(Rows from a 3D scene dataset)
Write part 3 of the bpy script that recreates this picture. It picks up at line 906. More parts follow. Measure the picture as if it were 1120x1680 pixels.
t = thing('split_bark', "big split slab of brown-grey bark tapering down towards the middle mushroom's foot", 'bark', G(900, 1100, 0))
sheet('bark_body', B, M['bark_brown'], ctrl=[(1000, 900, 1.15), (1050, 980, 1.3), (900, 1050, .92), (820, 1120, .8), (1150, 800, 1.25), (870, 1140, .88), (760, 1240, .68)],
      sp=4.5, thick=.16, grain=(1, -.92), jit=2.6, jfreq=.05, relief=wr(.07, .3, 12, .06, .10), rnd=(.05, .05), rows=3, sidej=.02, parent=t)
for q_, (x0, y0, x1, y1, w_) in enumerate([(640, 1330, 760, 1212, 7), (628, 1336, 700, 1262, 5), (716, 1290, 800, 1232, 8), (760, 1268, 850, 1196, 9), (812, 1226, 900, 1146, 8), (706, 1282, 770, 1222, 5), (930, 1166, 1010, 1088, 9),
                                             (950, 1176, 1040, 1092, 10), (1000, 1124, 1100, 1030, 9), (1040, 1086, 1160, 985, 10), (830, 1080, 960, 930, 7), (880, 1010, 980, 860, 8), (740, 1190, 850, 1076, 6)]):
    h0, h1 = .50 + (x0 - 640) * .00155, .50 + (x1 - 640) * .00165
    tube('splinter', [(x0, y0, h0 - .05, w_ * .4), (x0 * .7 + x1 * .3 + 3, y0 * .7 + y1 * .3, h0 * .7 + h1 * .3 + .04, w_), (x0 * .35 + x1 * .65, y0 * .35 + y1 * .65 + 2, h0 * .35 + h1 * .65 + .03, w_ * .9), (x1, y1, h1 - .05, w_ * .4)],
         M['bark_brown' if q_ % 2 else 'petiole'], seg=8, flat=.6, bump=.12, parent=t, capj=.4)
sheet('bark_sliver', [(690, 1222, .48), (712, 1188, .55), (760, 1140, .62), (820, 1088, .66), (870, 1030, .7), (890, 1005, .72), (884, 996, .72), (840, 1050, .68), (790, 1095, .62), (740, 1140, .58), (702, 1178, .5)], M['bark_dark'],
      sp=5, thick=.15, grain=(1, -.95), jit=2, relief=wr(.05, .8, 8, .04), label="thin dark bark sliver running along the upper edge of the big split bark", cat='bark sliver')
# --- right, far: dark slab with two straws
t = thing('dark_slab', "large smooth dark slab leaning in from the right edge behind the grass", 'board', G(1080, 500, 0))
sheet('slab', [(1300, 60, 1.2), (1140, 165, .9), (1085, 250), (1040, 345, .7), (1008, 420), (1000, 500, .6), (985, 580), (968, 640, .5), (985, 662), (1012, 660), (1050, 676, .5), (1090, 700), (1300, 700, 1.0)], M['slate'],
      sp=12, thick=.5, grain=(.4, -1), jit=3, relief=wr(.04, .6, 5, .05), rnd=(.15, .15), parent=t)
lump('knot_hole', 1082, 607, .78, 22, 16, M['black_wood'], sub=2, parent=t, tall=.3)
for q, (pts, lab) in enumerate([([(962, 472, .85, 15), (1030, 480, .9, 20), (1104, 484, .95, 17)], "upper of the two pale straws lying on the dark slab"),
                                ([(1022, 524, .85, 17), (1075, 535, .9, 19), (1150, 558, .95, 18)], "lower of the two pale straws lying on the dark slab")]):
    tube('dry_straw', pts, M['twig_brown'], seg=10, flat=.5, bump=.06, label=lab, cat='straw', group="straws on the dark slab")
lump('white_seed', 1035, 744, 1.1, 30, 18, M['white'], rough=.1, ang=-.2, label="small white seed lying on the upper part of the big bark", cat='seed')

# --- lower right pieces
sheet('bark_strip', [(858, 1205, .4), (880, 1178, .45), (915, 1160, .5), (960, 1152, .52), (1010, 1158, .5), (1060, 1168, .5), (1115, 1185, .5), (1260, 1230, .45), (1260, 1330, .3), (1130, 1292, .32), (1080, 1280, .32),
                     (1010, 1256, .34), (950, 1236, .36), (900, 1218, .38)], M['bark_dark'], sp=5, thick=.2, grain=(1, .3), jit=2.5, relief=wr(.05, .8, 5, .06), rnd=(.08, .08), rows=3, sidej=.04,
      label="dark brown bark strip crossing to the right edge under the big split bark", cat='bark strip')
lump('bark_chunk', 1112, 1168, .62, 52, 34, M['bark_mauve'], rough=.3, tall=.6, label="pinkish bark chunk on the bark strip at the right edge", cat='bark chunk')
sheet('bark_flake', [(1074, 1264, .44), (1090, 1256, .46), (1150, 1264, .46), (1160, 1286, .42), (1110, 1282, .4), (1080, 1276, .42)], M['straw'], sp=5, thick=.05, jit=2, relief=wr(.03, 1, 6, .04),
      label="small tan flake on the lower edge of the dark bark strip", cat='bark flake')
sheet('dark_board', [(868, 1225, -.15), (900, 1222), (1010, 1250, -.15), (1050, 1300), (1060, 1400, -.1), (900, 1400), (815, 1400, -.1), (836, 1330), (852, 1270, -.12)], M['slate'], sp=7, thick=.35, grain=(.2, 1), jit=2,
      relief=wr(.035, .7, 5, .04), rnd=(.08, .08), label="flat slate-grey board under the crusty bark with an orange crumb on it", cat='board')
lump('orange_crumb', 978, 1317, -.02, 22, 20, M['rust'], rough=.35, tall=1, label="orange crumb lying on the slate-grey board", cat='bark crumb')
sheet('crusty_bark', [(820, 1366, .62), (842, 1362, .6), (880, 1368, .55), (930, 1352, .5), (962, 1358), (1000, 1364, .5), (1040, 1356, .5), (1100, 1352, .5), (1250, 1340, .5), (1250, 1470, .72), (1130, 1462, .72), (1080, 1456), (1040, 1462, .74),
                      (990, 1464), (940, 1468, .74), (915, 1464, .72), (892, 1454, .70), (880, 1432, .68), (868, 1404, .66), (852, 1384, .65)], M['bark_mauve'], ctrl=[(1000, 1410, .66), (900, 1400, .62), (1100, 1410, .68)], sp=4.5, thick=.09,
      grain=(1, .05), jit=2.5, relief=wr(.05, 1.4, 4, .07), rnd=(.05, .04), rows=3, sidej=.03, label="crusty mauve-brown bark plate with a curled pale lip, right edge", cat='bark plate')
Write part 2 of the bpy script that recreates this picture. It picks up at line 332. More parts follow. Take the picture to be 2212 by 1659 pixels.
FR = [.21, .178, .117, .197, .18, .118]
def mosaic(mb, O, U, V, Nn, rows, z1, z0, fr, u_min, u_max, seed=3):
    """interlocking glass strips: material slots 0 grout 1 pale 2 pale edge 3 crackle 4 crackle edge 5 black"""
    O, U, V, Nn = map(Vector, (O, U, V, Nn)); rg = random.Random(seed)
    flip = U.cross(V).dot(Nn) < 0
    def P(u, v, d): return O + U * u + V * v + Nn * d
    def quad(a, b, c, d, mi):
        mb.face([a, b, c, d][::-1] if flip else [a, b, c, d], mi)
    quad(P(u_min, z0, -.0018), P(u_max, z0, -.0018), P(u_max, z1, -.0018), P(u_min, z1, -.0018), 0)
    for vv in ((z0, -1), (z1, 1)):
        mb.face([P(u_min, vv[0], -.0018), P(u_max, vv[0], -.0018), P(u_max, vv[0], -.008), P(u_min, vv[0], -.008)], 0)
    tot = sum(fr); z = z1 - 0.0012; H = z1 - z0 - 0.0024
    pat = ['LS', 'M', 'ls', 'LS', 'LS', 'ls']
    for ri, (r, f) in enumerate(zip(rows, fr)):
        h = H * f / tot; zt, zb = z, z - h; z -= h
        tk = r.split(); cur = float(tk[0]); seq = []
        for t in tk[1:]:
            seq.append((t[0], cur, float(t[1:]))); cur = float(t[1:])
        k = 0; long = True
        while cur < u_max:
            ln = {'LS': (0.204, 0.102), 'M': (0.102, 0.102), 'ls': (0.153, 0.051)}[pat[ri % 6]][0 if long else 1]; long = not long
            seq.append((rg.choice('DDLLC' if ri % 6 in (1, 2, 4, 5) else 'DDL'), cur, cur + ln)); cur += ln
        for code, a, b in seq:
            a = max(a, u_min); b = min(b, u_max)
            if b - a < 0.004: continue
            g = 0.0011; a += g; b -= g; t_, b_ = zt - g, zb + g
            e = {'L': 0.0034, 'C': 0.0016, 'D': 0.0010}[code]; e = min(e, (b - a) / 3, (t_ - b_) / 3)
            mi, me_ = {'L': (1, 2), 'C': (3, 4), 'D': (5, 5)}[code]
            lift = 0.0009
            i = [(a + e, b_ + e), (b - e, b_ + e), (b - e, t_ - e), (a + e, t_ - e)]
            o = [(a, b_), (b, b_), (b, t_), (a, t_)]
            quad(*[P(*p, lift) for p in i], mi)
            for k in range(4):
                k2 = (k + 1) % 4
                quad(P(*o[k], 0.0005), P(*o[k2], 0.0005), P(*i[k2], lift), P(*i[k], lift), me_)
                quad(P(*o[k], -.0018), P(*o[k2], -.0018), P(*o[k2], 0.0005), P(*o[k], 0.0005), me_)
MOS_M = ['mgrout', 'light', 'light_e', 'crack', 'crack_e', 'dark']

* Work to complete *
Return a copy of every line that includes the word "script".

* Exercise answer *
Write part 3 of the bpy script that recreates this picture. It picks up at line 906. More parts follow. Measure the picture as if it were 1120x1680 pixels.
Write part 2 of the bpy script that recreates this picture. It picks up at line 332. More parts follow. Take the picture to be 2212 by 1659 pixels.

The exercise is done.